Other players in the market include Z.I.P., the Zero Interest Program available through The Travel Agent Next Door. Many Canadian travellers remember the immensely popular vacation payment plan with Sears Travel.

Scott Penney, a Dartmouth, NS-based travel specialist and part of The Travel Agent Next Door network, says Z.I.P. “allows our clients to finance their vacations, and unlike other financing plans and credit cards, our clients simply pay a set financing fee and no interest.”

Penney adds: “I think this will be a game changer for us this year and already I have had clients take advantage of it. One of my clients is using it to take her grandkids to Cuba this year. She says she would not have been able to without this option. Another client used it to defer her final payment for a few months due to some unexpected costs this year. I believe this will be huge for us this year.”
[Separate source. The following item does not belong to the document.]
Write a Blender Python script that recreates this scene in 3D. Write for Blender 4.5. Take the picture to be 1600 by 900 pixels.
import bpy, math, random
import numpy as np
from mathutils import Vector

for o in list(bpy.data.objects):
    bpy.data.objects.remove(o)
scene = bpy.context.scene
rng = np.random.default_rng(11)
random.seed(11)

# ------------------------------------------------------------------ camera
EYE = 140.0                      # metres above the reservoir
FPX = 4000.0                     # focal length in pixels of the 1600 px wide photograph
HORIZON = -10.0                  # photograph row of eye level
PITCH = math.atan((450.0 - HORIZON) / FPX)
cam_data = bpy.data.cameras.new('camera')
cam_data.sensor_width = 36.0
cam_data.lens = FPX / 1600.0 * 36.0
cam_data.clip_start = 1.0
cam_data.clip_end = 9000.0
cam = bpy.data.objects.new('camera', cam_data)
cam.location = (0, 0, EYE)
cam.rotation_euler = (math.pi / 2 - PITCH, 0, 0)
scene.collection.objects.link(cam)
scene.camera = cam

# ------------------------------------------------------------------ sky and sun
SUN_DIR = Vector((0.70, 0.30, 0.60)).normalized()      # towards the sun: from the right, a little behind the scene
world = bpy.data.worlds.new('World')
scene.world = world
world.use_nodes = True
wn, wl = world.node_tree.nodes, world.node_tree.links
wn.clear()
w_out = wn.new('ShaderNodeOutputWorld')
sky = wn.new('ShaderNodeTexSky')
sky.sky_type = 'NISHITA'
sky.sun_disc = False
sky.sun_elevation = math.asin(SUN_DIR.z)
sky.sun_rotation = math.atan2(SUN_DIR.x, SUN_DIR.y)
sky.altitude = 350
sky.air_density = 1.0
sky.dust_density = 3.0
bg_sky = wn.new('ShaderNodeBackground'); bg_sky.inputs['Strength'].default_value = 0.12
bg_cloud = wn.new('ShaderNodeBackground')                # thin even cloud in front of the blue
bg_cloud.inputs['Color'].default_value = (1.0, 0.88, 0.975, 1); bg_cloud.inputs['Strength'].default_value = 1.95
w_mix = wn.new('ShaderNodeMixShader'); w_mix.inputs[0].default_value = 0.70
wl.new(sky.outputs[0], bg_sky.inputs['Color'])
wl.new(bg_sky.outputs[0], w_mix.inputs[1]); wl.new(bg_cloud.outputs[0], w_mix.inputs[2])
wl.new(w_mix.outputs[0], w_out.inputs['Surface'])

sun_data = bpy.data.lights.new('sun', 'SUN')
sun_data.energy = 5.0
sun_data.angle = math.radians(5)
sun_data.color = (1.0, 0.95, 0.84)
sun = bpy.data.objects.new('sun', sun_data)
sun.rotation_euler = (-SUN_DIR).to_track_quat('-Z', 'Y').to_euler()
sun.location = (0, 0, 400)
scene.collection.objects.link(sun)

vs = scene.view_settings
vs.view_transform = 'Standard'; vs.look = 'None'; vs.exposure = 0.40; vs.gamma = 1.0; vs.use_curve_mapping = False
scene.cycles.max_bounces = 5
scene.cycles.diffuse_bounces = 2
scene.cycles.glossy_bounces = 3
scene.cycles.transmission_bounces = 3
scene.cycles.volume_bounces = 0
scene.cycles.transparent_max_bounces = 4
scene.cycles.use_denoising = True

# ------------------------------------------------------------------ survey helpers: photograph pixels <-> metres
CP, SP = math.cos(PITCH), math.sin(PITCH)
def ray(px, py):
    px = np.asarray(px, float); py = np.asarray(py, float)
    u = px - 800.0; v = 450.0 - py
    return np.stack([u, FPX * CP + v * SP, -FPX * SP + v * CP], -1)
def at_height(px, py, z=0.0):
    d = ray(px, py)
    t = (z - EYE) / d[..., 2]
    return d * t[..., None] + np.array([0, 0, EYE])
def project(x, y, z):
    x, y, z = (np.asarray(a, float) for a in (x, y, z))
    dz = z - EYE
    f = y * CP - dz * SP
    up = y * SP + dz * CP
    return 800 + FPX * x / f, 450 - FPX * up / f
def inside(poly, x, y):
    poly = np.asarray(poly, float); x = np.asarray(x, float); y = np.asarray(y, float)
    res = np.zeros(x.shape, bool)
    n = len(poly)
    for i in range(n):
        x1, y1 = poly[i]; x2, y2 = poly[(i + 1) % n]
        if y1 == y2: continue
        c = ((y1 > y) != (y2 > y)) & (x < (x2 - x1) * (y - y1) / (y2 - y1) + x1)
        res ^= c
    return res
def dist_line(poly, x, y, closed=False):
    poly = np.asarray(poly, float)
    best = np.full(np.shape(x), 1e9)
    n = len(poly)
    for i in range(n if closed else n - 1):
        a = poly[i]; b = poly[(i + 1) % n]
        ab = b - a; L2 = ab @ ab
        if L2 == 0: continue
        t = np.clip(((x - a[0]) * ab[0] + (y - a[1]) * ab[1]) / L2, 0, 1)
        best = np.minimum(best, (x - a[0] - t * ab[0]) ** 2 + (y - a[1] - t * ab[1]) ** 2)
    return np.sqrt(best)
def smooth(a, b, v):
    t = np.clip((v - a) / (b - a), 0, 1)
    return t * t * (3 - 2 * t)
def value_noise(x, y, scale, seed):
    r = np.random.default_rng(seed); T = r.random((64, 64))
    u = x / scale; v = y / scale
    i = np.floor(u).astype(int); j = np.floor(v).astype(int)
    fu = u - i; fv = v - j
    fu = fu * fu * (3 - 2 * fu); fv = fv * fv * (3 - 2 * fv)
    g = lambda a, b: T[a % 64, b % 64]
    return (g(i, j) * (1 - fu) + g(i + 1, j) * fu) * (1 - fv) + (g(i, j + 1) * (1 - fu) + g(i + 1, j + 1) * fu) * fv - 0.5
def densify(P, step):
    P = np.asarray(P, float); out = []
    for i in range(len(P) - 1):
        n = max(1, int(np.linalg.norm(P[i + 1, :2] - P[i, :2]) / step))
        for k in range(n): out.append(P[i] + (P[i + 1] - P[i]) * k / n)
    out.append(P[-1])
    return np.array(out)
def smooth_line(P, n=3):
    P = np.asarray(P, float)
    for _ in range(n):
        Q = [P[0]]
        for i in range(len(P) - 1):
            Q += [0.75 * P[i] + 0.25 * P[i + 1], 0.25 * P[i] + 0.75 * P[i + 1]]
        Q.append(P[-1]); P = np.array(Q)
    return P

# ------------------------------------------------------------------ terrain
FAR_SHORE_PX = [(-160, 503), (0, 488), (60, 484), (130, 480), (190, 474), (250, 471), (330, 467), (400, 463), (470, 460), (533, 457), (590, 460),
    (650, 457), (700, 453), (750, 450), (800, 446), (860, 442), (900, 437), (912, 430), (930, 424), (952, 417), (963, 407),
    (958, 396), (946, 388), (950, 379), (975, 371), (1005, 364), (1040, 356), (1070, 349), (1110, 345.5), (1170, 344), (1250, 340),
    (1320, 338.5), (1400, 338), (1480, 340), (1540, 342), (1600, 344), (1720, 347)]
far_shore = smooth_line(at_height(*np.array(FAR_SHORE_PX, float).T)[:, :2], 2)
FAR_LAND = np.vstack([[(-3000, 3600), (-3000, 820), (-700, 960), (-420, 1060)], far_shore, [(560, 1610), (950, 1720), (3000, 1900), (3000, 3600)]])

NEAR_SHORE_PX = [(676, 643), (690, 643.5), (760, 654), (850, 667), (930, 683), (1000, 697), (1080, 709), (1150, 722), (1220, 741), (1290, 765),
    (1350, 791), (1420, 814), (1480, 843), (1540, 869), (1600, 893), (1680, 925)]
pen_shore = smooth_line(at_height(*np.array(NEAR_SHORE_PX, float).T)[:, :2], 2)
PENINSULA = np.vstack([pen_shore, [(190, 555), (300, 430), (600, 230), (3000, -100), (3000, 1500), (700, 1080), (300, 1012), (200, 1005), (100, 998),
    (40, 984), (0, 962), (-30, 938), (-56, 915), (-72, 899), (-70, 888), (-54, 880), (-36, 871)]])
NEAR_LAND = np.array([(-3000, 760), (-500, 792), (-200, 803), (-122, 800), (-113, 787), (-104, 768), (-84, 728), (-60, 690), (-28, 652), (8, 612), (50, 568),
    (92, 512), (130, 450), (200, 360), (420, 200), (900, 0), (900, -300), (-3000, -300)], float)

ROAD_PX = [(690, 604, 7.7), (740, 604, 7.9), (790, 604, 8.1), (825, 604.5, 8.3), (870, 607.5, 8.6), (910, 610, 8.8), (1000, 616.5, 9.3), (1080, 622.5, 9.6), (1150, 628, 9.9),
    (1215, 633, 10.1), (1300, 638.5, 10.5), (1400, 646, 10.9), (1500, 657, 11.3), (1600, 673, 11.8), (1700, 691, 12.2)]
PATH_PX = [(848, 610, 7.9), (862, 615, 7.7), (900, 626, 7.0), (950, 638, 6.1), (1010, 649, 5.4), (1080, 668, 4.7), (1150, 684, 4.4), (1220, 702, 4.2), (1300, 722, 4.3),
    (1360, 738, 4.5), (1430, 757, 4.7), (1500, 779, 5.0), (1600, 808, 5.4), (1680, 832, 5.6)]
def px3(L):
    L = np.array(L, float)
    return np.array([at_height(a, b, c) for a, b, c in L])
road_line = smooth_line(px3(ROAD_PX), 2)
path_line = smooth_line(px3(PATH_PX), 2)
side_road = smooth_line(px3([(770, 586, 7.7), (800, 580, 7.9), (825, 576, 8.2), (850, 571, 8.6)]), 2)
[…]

For budget-sensitive clients, Penney says his strategy is to find out what clients feel comfortable spending if they still want to do a vacation, and work within that budget amount. “There are lots of options for different clients depending on their budget needs and generally we can find a solution that will be within their means and something they do feel comfortable with and a vacation they are going to enjoy. There are so many options and choices available so it’s about finding that match for our clients.”


The good news, according to the Allianz Global survey, is that Canadians who are planning a winter vacation say they expect to spend an average total of $2,706, and that’s the highest anticipated spend since Allianz started collecting the data four years ago.

Regionally, the average anticipated spend is highest in the Prairie provinces at $3,365, and lowest in Quebec at $1,908. Ontarians expect to spend an average of $3,012.

Based on an average spend of almost $3,000 per household, the study projects Canadians will spend over $13.5 billion on winter vacations this year – up from $12.2 billion a year ago and up significantly from $10.7 billion in 2016, a jump of 25%.